BY JANN S. WENNER
March 23, 2016
It’s hard not to love Bernie Sanders. He has proved to be a gifted and eloquent politician. He has articulated the raw and deep anger about the damage the big banks did to the economy and to so many people’s lives. He’s spoken clearly for those who believe the system is rigged against them; he’s made plain how punishing and egregious income inequality has become in this country, and he refuses to let us forget that the villains have gotten away with it.
I’ve been watching the debates and town halls for the past two months, and Sanders’ righteousness knocks me out. My heart is with him. He has brought the Occupy Wall Street demonstrations to the ballot box.
But it is not enough to be a candidate of anger. Anger is not a plan; it is not a reason to wield power; it is not a reason for hope. Anger is too narrow to motivate a majority of voters, and it does not make a case for the ability and experience to govern. I believe that extreme economic inequality, the vast redistribution of wealth to the top one percent — indeed, to the top one percent of the one percent — is the defining issue of our times. Within that issue, almost all issues of social injustice can be seen, none more so than climate change, which can be boiled down to the rights of mankind against the oligarchy that owns oil, coal and vast holdings of dirty energy, and those who profit from their use.

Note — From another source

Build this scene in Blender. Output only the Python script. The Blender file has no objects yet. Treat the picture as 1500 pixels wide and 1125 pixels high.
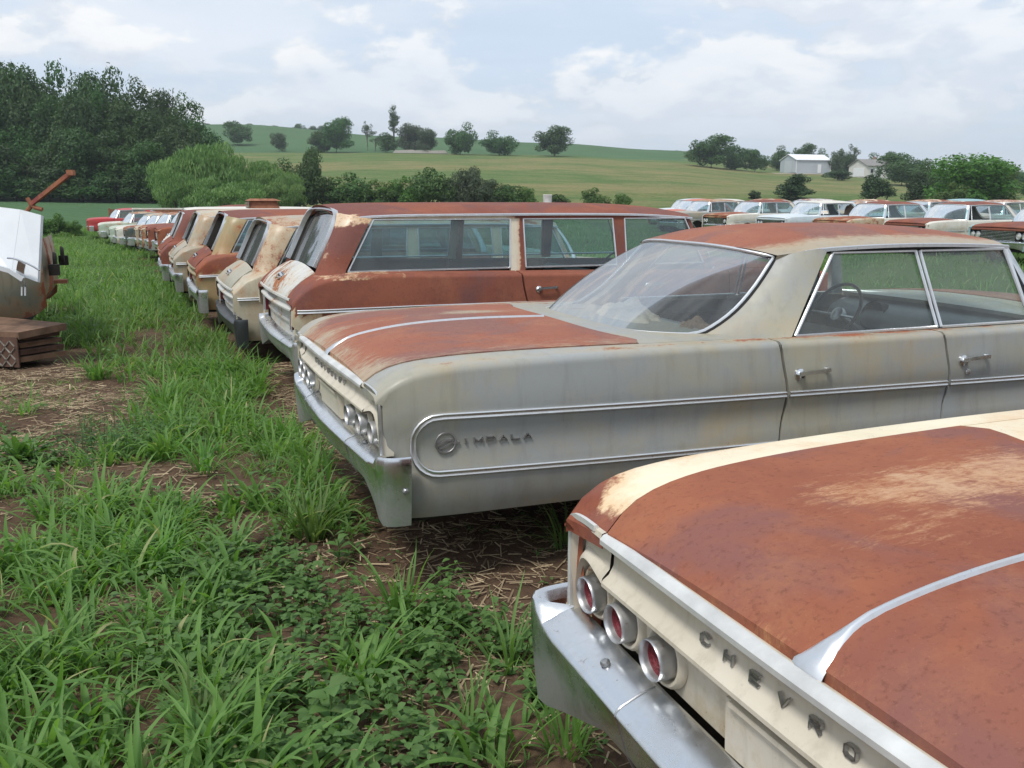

Hillary Clinton has an impressive command of policy, the details, trade-offs and how it gets done. It’s easy to blame billionaires for everything, but quite another to know what to do about it. During his 25 years in Congress, Sanders has stuck to uncompromising ideals, but his outsider stance has not attracted supporters among the Democrats. Paul Krugman writes that the Sanders movement has a “contempt for compromise.”